Bon, cette lecture n’épuise pas les charmes d’un texte de 88 pages. D’autres bonnes surprises vous y attendent : la définition de cursus universitaires pilotés par les entreprises, l’absence significative de toute référence à une possible recherche en Sciences de l’Homme et de la Société (pas évident de valoriser industriellement la paléographie gallo-romaine ou la proto-linguistique !), bref la logique mercantile dans toute sa splendeur ! Bienvenu dans le meilleur des mondes marchands ("où la concurrence est libre et non faussée", comme dirait le projet Giscard de constitution européenne)...

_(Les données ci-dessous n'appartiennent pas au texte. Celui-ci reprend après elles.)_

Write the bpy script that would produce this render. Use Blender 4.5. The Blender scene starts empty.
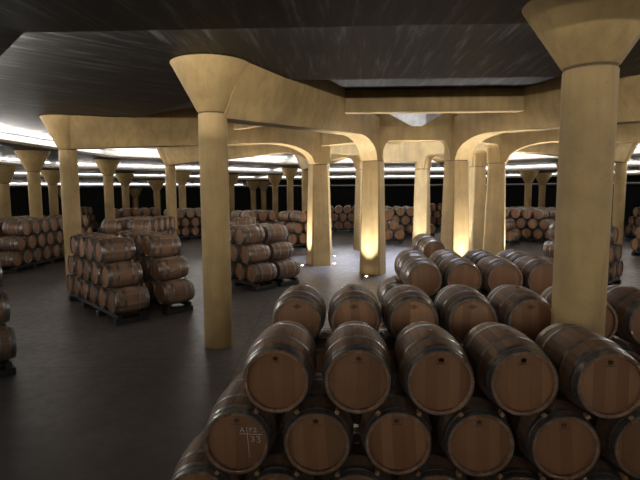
import bpy, bmesh, math, random
from mathutils import Vector, Matrix
random.seed(7)
PI = math.pi
R_ = math.radians
scene = bpy.context.scene
col = scene.collection

# ------------------------------------------------------------------ constants (metres)
CX, CY, PHI = 4.055, 24.215, -0.0402          # centre of the octagonal hall and its turn
CAM_H = 3.5
KEEP_RANGES = [(0, 21),(26, 28),(30, 30),(32, 41),(47, 49),(52, 56),(62, 63),(65, 65),(67, 70),(83, 84),(89, 107),(111, 113),(116, 121),(123, 123),(125, 125),(136, 143),(151, 151),(157, 167),(172, 177),(179, 188),(190, 190),(200, 200),(208, 215),(238, 241),(243, 245),(247, 253),(256, 257),(259, 260),(268, 269),(276, 281),(287, 287),(291, 296),(298, 299),(301, 302),(307, 308),(310, 311),(313, 316),(319, 321),(323, 326),(329, 330),(332, 333),(335, 335),(338, 340),(342, 342),(344, 347),(350, 352),(357, 358),(364, 365),(368, 370),(376, 376),(386, 388),(392, 393),(396, 398),(400, 405),(408, 416),(420, 420),(424, 427),(429, 433),(445, 449),(462, 467),(469, 469),(471, 477),(480, 480),(482, 483),(489, 491),(495, 496),(500, 501),(504, 504),(511, 513),(515, 525),(528, 531),(533, 535),(548, 551),(556, 557),(561, 562),(564, 566)]
KEEP = {i for a, b in KEEP_RANGES for i in range(a, b+1)}   # the 300 barrels that show largest

# ------------------------------------------------------------------ helpers
def link(o):
    col.objects.link(o); return o

def mesh_obj(name, bm, mats, parent=None, smooth=False, loc=None, rotz=0.0):
    me = bpy.data.meshes.new(name)
    bmesh.ops.recalc_face_normals(bm, faces=bm.faces)
    bm.to_mesh(me); bm.free()
    for m in (mats if isinstance(mats, (list, tuple)) else [mats]):
        me.materials.append(m)
    if smooth:
        for p in me.polygons: p.use_smooth = True
        try: me.set_sharp_from_angle(angle=R_(38))
        except Exception: pass
    o = bpy.data.objects.new(name, me); link(o)
    if parent is not None: o.parent = parent
    if loc is not None: o.location = loc
    o.rotation_euler.z = rotz
    return o

def empty(name, loc=(0, 0, 0), rotz=0.0):
    o = bpy.data.objects.new(name, None); link(o)
    o.empty_display_size = .2
    o.location = loc; o.rotation_euler.z = rotz
    return o

def tag(o, label, cat, group=None, kind='thing'):
    o['label'] = label; o['category'] = cat; o['kind'] = kind
    if group: o['group'] = group
    return o

def pol(ang, r):
    a = R_(ang) + PHI
    return CX + r*math.cos(a), CY + r*math.sin(a)

def add_box(bm, c, s, rot=None):
    M = Matrix.Translation(c) @ (rot.to_4x4() if rot is not None else Matrix.Identity(4)) @ Matrix.Diagonal((s[0], s[1], s[2], 1))
    return bmesh.ops.create_cube(bm, size=1.0, matrix=M)['verts']

def loft(bm, rings, cap=True, closed=True, mat=0):
    vs = [[bm.verts.new(p) for p in ring] for ring in rings]
    n = len(rings[0])
    for a, b in zip(vs[:-1], vs[1:]):
        for i in range(n if closed else n-1):
            j = (i+1) % n
            f = bm.faces.new((a[i], a[j], b[j], b[i])); f.material_index = mat
    if cap:
        for r in (vs[0], vs[-1]):
            f = bm.faces.new(r); f.material_index = mat
    return vs

def lathe_z(bm, prof, n=48):
    rings = [[(r*math.cos(2*PI*i/n), r*math.sin(2*PI*i/n), z) for i in range(n)] for r, z in prof]
    loft(bm, rings)

def lathe_y(bm, prof, n=32, cap=False, mat=0):
    rings = [[(r*math.sin(2*PI*i/n), y, r*math.cos(2*PI*i/n)) for i in range(n)] for r, y in prof]
    return loft(bm, rings, cap=cap, mat=mat)

# ------------------------------------------------------------------ materials
def new_mat(name):
    m = bpy.data.materials.new(name); m.use_nodes = True
    nt = m.node_tree; nt.nodes.clear()
    out = nt.nodes.new('ShaderNodeOutputMaterial')
    b = nt.nodes.new('ShaderNodeBsdfPrincipled')
    nt.links.new(b.outputs[0], out.inputs[0])
    return m, nt, b

def N(nt, t, **kw):
    n = nt.nodes.new(t)
    for k, v in kw.items(): setattr(n, k, v)
    return n

def math_n(nt, op, a, b=None):
    n = N(nt, 'ShaderNodeMath', operation=op)
    for i, v in enumerate((a, b)):
        if v is None: continue
        if isinstance(v, (int, float)): n.inputs[i].default_value = v
        else: nt.links.new(v, n.inputs[i])
    return n.outputs[0]

def ramp(nt, fac, stops):
    r = N(nt, 'ShaderNodeValToRGB')
    el = r.color_ramp.elements
    while len(el) < len(stops): el.new(0.5)
    for e, (p, c) in zip(el, stops):
        e.position = p; e.color = (*c, 1)
    nt.links.new(fac, r.inputs[0])
    return r.outputs[0]

def noise(nt, vec, scale, detail=4, rough=.55):
    n = N(nt, 'ShaderNodeTexNoise')
    n.inputs['Scale'].default_value = scale
    n.inputs['Detail'].default_value = detail
    n.inputs['Roughness'].default_value = rough
    nt.links.new(vec, n.inputs['Vector'])
    return n.outputs['Fac']

def mapping(nt, vec, scale=(1, 1, 1)):
    m = N(nt, 'ShaderNodeMapping'); m.inputs['Scale'].default_value = scale
    nt.links.new(vec, m.inputs['Vector']); return m.outputs[0]

def mix(nt, fac, a, b, mode='MIX'):
    m = N(nt, 'ShaderNodeMix', data_type='RGBA', blend_type=mode)
    for s, v in ((0, fac), (6, a), (7, b)):
        if isinstance(v, (int, float)): m.inputs[s].default_value = v
        elif isinstance(v, tuple): m.inputs[s].default_value = (*v, 1)
        else: nt.links.new(v, m.inputs[s])
    return m.outputs[2]

def bump(nt, b, h, strength, dist=.01):
    n = N(nt, 'ShaderNodeBump'); n.inputs['Strength'].default_value = strength
    n.inputs['Distance'].default_value = dist
    nt.links.new(h, n.inputs['Height']); nt.links.new(n.outputs[0], b.inputs['Normal'])

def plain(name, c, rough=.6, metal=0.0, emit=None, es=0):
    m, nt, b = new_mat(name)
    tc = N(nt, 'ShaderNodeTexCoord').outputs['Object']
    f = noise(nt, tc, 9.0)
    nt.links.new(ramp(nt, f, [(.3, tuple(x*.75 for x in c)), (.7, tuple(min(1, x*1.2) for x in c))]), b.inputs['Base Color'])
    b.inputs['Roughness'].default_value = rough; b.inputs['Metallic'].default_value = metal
    if emit:
        b.inputs['Emission Color'].default_value = (*emit, 1); b.inputs['Emission Strength'].default_value = es
    return m

def concrete(name, c, lines=True):
    m, nt, b = new_mat(name)
    g = N(nt, 'ShaderNodeNewGeometry').outputs['Position']
    big = noise(nt, g, .9, 6, .6)
    base = ramp(nt, big, [(.3, tuple(x*.70 for x in c)), (.5, c), (.68, tuple(min(1, x*1.2) for x in c))])
    streak = noise(nt, mapping(nt, g, (5, 5, .45)), 1.0, 6, .65)
    base = mix(nt, ramp(nt, streak, [(.45, (0, 0, 0)), (.75, (.75, .75, .75))]), base, tuple(x*.62 for x in c))
    fine = noise(nt, g, 42, 3, .7)
    pits = ramp(nt, fine, [(.27, (.35, .35, .35)), (.36, (1, 1, 1))])
    base = mix(nt, 1.0, base, pits, 'MULTIPLY')
    nt.links.new(base, b.inputs['Base Color'])
    b.inputs['Roughness'].default_value = .72
    bump(nt, b, fine, .25, .006)
    return m

def dark_ceiling():
    m, nt, b = new_mat('board_marked_concrete')
    uv = N(nt, 'ShaderNodeUVMap', uv_map='UVMap').outputs[0]
    sx = N(nt, 'ShaderNodeSeparateXYZ'); nt.links.new(uv, sx.inputs[0])
    u = sx.outputs[0]
    board = math_n(nt, 'FLOOR', math_n(nt, 'MULTIPLY', u, 6.0))
    wn = N(nt, 'ShaderNodeTexWhiteNoise', noise_dimensions='1D'); nt.links.new(board, wn.inputs['W'])
    fr = math_n(nt, 'FRACT', math_n(nt, 'MULTIPLY', u, 6.0))
    seam = math_n(nt, 'GREATER_THAN', math_n(nt, 'ABSOLUTE', math_n(nt, 'SUBTRACT', fr, .5)), .46)
    st = noise(nt, mapping(nt, uv, (6, .45, 1)), 1.0, 7, .7)
    blot = noise(nt, mapping(nt, uv, (1.1, .5, 1)), 1.0, 5, .6)
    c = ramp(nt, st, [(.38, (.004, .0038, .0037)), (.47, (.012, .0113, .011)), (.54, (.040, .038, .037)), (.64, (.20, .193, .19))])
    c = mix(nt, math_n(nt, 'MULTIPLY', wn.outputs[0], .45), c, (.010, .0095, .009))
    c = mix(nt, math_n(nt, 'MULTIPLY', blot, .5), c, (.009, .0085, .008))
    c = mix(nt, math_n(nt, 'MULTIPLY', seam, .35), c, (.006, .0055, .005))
    nt.links.new(c, b.inputs['Base Color']); b.inputs['Roughness'].default_value = .55
    bump(nt, b, st, .35, .012)
    return m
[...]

J’espère que vous m’avez lu jusqu’au bout sans céder à des tentations suicidaires !
S’il vous reste des forces, gardez-en pour les jours qui viennent : vous pourrez ainsi vous mêler aux cortèges inter-syndicaux pour dire au gouvernement Raffarin toutes les bonnes choses que vous inspire son souci permanent d’adapter le pays aux réalités de l’époque (voire de dépasser les rigidités pour redonner de la souplesse à la confiance en l’avenir...)
Yann BOUCHER, Maître de Conférences (HDR) à l’École Nationale d’Ingénieurs de Brest (ÉNIB), syndiqué SNESup-FSU et correspondant de SLR.